Brexit reversal: UK could retain special EU terms, says Barnier
Britain could rejoin the European Union while holding onto the favourable pre-Brexit conditions it negotiated over decades, according to Michel Barnier, the former EU chief Brexit negotiator. The comments, made in a wide-ranging interview, have reignited a debate that many in Westminster had assumed was firmly closed.
What Barnier actually said
Barnier, who led the EU’s negotiating team through the grinding, years-long Brexit process, suggested that a returning UK wouldn’t necessarily have to start from scratch. That’s a significant departure from the position many Brussels officials have taken publicly. He indicated that Britain’s pre-existing rebate arrangements and opt-outs — including those relating to the eurozone and Schengen free-movement zone — could theoretically be preserved in a future accession deal.
It’s a nuanced position, and Barnier was careful not to present it as an open invitation. But the implication was clear enough to send ripples through political circles on both sides of the Channel.
The rebate question
The so-called UK rebate — originally secured by Margaret Thatcher in 1984 and worth billions of pounds annually to the British Treasury — was one of the most contentious elements of the country’s EU membership. Britain received roughly £5.6 billion back from its EU contributions in 2019 alone, the last full year before formal departure.
Whether that arrangement could survive a modern accession process is genuinely unclear. EU budget structures have changed considerably since 2020, and some member states have long resented the rebate as an unfair carve-out. Still, Barnier’s comments suggest the door isn’t bolted shut in quite the way rejoin sceptics have argued.
Political reaction in the UK
The response in London was predictably divided. Pro-European groups seized on the remarks almost immediately. And senior Conservative figures, already battling internal pressures over the party’s post-Brexit identity, dismissed the idea as irrelevant to current politics.

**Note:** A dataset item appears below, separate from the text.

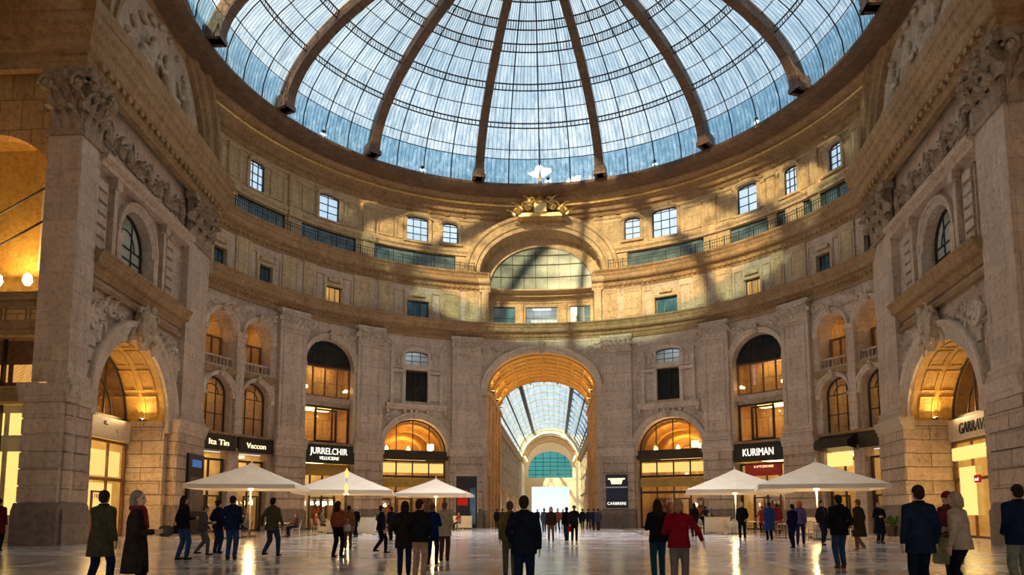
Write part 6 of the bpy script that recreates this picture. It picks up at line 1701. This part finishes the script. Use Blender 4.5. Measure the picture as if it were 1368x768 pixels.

The Labour government has repeatedly ruled out rejoining the single market or the customs union, let alone full EU membership. A government spokesperson reiterated Friday that the UK’s relationship with the EU is being built on the existing Trade and Cooperation Agreement, not a reversal of the 2016 referendum result.
That’s unlikely to satisfy the growing number of voices — including some within Labour’s own backbenches — who argue that Brexit’s economic costs demand a more honest public conversation.
What comes next
Formal EU membership for the UK remains a distant prospect at best. Any accession process would take years, require unanimous approval from all 27 existing member states, and demand a domestic political consensus that simply doesn’t exist right now.
But Barnier’s intervention matters because it shifts the terms of that conversation, even slightly. The question is no longer just whether Britain could rejoin — it’s what that might actually look like in practice.
With the next UK general election cycle already beginning to take shape, expect these questions to surface with increasing regularity.